As a manager, how do you balance kindness and corporate responsibility?
Managers, particularly those in tech, might not think of themselves as care workers. Claire Podulka, the Chief of Staff for TXI Inc., a Chicago-based digital consultancy firm, explains that her role requires a complex combination of strategic and operations planning, communications, and DEIB; at the end of the day, she is responsible for managing people with care.
Claire recognizes that we often create false distinctions between those who care for and care about people; those who are strategic, big-picture thinkers; and those who focus on tactical operations and getting things done. It’s the manager “who can operate at the nexus of care and strategy and efficacy”, though, who really brings out the best in a team—and therefore a company—in times of change and ambiguity.
Understanding Clarity and Transparency
First-time managers have a tendency to overemphasize transparency in their pursuit of creating a caring, open, and vulnerable management style and company culture. While Claire confirms that being clear—about expectations, future changes, and individual barriers an employee might face—it’s vital that managers understand where to draw the line between clarity and transparency.
Being a great manager doesn’t mean giving your employees everything they ask for and about. While they certainly need and deserve to be kept in the loop about business directives that affect them, dumping all the behind-the-scenes details—particularly those details over which the employees have no control—has little benefit; it simply creates unnecessary stress and overwhelm for your direct reports.
Claire gives her company’s transition to an employee-owned organization as an example. As this move developed, her team had to be informed. They needed to know what the move would look like and why the company was pursuing it; they had to understand that it wouldn’t cost them any money and that it wasn’t a sudden shift to a democratic system. On the other hand, shifting to this model involved a massive amount of paperwork and other administrative hoops, meetings with lawyers, and more.
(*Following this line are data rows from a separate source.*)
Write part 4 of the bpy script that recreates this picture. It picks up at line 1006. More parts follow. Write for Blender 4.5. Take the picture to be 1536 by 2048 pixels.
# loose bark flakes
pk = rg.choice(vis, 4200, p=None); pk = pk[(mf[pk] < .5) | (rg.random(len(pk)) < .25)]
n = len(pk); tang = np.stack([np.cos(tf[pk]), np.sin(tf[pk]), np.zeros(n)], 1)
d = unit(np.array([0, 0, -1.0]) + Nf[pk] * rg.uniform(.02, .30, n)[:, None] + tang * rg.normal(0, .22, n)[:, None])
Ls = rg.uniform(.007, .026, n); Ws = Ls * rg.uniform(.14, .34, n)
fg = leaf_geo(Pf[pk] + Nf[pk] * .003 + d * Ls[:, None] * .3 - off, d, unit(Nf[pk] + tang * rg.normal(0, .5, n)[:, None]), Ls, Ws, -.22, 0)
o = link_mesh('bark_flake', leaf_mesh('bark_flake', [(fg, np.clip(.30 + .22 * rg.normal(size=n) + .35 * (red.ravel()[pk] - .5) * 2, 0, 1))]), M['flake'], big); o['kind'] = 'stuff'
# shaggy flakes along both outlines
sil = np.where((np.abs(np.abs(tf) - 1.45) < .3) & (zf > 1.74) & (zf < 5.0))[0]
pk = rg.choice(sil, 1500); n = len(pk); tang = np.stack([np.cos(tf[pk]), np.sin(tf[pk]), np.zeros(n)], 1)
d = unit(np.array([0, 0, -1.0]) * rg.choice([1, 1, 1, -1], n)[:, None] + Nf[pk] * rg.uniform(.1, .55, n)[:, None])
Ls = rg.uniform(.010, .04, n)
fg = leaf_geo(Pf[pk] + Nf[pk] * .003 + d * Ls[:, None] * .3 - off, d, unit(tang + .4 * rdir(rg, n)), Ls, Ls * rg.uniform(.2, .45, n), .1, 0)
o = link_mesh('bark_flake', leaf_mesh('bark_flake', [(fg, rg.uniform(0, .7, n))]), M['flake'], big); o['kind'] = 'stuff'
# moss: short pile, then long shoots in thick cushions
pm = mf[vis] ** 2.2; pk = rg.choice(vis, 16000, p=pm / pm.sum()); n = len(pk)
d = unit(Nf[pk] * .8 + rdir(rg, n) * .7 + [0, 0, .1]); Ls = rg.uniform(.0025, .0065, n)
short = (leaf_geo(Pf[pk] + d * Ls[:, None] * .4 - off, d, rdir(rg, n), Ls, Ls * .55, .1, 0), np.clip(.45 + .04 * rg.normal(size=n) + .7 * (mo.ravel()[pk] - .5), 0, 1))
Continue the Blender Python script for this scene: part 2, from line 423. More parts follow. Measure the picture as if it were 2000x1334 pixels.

Sharing all these details with the team would have served only to muddy the waters and transfer pointless stress to Claire’s team.
The Managerial Balance: Your Team and Your Leadership
Managers have to capably navigate relationships with their executives, too. Usually, they possess the business acumen to empathize with the motivations behind leadership goals and speak the language necessary to convince executives that the approach best for the team is the same one that will help hit those goals.
For example, plenty of research supports that increasing hours reduces productivity. In balancing caring for employees and supporting the business, it is the responsibility of the manager to ensure what’s best for their team without alienating those who determine the overarching goals.
The focus on clarity over transparency is essential in these cases, as well. If the leadership team is frantic about meeting a certain target, it’s the responsibility of the manager, once a strategy is established, to bring the plan to their team in an even-handed manner. As Claire says, “If you’re acting like the sky is falling, your team, who is a degree removed from having any power over that, is going to extra feel like the sky is falling because they can’t try to hold it up, even with one hand.” It’s the manager’s job to extract the necessary information from the whole.
Balancing Team Care with Self-Care
As with so many care roles, those in people management have a tendency to overlook caring for themselves. Ultimately, though, overburdening yourself to avoid overburdening your team negatively impacts both sides.
To stay healthy—mentally and physically—for yourself, your team, and your loved ones, Claire encourages managers to seek out support and space.
Claire achieved the first by finding a community of peers outside her organization who are in comparable professional positions. The ability to share looming problems and get feedback from different angles and experiences, or simply receive validation, goes miles toward keeping her grounded and burnout-free.
Finding space calls for creating moments away from the grind of all those stressful day-to-day aspects of management. Whether that’s scheduling 15-minute walks after meetings or taking a long weekend after review season, it’s vital to make space for a small or large pause to prevent that work from piling up over time.
New and established managers alike will feel an immediate connection to the topics Alida and Claire cover in this episode. The exploration of mindsets and approaches essential in a great manager are concepts that will resonate with anyone who has ever had a direct report or is pursuing a future in people management.